SUPPLIED MATERIAL:

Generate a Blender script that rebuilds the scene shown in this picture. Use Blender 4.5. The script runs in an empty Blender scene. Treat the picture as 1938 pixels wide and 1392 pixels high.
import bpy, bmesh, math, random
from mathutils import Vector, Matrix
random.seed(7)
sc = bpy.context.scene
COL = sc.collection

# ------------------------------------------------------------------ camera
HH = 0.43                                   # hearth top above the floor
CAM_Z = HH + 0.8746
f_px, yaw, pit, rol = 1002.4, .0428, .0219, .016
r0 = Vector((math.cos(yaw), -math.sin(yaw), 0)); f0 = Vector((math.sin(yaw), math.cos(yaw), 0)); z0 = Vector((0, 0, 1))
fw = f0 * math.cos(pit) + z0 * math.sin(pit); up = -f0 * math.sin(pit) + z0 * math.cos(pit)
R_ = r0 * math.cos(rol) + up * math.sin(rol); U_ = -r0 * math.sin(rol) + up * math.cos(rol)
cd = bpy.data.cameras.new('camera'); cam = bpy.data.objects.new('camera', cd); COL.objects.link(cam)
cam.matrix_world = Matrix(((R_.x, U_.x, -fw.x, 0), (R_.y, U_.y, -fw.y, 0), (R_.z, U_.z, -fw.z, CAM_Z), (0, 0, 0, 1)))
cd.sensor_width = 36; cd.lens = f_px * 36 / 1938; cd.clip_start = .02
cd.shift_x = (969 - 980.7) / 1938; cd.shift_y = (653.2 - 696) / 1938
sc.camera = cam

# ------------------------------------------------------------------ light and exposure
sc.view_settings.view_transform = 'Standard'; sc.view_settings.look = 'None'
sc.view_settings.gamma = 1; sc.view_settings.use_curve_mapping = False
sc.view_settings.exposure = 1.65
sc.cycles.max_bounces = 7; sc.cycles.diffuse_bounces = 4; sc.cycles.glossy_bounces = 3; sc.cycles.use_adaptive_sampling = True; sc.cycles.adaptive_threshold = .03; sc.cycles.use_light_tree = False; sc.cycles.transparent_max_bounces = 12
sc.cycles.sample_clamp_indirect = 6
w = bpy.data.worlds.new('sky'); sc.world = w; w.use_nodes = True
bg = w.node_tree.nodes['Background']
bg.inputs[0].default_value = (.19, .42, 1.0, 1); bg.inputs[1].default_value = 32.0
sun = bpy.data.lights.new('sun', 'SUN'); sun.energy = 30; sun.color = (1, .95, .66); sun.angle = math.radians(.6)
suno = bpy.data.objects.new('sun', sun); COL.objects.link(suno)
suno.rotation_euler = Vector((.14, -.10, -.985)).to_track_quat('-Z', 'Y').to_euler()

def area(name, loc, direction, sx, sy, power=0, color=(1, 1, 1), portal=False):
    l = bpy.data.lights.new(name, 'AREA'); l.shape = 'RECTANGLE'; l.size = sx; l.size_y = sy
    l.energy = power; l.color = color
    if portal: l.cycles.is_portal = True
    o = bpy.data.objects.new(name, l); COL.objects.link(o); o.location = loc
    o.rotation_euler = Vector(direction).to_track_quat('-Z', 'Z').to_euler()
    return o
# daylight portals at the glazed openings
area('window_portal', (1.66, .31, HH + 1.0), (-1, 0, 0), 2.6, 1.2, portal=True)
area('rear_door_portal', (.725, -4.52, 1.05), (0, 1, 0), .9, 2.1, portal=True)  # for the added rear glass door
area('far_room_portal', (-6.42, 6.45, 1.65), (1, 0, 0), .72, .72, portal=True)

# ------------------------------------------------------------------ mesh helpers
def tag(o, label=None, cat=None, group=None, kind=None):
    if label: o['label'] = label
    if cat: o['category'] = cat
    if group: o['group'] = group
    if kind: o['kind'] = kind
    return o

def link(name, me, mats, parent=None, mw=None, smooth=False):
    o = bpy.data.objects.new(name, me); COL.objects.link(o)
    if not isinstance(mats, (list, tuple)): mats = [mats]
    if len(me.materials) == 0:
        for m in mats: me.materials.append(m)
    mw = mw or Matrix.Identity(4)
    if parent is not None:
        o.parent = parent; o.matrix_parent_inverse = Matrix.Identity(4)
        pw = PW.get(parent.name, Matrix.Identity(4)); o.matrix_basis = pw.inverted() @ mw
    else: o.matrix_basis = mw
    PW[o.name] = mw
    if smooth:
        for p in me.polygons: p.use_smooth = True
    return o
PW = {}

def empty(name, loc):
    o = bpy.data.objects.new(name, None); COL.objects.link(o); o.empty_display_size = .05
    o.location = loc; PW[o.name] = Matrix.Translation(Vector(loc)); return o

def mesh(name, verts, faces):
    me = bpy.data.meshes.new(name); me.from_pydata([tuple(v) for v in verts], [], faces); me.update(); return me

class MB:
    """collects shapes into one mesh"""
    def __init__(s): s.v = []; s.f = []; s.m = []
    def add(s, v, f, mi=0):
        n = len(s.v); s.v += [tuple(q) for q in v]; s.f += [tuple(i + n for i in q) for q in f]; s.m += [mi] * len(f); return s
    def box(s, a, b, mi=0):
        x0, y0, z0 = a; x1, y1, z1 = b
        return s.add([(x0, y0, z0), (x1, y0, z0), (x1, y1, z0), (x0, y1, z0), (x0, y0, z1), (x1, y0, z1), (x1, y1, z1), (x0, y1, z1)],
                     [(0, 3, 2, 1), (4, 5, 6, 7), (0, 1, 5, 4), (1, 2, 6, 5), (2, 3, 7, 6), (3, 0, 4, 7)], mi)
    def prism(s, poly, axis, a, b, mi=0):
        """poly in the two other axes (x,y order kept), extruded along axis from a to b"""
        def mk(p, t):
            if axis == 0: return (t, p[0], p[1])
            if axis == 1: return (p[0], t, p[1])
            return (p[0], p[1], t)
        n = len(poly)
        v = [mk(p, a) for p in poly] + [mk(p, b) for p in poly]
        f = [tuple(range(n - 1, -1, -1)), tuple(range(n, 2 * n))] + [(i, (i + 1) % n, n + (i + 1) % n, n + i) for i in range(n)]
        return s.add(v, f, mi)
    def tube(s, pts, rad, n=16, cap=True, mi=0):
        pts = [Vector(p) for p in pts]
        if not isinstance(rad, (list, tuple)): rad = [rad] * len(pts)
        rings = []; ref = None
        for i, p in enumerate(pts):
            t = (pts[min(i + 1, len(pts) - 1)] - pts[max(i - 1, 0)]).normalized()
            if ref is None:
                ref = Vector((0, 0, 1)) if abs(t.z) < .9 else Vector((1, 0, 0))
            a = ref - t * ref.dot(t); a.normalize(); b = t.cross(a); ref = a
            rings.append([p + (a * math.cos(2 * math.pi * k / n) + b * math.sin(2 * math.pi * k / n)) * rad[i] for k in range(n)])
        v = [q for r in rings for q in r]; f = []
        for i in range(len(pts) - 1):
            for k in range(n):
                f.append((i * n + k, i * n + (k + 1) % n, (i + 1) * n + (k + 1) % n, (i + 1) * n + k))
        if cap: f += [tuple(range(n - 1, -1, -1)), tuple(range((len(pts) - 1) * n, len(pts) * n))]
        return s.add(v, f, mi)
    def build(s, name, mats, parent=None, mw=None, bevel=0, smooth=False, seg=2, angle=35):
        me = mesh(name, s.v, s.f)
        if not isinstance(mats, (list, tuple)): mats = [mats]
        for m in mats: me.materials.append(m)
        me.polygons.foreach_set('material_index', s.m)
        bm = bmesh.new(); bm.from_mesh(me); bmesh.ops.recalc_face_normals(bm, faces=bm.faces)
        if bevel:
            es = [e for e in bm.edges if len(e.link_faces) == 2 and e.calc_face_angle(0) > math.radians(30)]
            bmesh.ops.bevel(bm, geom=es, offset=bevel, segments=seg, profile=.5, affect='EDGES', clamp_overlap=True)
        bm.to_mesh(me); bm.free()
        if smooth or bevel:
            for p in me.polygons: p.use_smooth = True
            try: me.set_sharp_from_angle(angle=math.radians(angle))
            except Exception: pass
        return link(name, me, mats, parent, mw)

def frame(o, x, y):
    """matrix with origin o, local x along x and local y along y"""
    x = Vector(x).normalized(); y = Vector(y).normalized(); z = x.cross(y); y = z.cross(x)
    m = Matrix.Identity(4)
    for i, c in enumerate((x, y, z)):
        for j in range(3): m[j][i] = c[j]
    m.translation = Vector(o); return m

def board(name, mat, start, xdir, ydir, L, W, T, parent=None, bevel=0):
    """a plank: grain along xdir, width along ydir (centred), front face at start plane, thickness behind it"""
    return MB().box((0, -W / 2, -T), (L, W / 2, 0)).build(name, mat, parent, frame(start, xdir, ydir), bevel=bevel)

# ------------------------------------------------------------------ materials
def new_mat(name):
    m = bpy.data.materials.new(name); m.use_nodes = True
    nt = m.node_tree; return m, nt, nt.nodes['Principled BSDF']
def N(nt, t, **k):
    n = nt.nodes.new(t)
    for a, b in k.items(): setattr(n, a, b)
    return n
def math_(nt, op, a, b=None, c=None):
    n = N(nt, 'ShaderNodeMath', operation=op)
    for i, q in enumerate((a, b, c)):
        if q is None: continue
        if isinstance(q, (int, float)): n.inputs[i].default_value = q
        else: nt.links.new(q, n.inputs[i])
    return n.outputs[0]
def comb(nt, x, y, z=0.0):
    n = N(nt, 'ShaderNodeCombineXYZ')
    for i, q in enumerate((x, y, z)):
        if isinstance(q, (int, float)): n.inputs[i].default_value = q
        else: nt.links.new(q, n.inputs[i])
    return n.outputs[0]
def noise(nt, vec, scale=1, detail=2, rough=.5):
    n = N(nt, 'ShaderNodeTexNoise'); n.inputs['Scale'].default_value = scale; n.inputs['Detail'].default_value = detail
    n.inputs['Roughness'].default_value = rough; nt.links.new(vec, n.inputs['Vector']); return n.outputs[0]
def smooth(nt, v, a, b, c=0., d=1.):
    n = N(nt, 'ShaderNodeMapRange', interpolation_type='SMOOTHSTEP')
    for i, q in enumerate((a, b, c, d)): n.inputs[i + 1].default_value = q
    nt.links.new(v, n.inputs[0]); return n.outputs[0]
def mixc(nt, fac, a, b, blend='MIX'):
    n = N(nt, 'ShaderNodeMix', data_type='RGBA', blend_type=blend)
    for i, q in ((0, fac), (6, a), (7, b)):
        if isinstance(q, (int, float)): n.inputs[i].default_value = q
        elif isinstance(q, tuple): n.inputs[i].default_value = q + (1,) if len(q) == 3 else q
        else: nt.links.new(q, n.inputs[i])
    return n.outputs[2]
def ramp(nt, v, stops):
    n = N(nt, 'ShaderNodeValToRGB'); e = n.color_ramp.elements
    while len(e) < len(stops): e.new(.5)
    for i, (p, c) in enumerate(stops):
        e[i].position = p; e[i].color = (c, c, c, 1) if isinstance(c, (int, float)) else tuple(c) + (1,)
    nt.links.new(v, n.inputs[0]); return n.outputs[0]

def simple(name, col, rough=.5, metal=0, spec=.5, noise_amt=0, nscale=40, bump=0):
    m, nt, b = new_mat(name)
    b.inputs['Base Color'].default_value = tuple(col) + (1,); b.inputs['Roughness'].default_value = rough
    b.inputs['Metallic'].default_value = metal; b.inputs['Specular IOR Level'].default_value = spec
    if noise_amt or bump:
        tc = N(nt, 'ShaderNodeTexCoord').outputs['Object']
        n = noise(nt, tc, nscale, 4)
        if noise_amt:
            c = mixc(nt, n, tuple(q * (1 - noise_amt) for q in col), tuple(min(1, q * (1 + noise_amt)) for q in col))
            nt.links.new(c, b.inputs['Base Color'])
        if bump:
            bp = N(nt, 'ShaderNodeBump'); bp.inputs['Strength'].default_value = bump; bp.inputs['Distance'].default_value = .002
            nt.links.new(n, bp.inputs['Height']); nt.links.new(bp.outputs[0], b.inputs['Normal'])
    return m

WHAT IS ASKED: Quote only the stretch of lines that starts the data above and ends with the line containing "COL = sc.collection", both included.

OUTPUT BELOW:
Generate a Blender script that rebuilds the scene shown in this picture. Use Blender 4.5. The script runs in an empty Blender scene. Treat the picture as 1938 pixels wide and 1392 pixels high.
import bpy, bmesh, math, random
from mathutils import Vector, Matrix
random.seed(7)
sc = bpy.context.scene
COL = sc.collection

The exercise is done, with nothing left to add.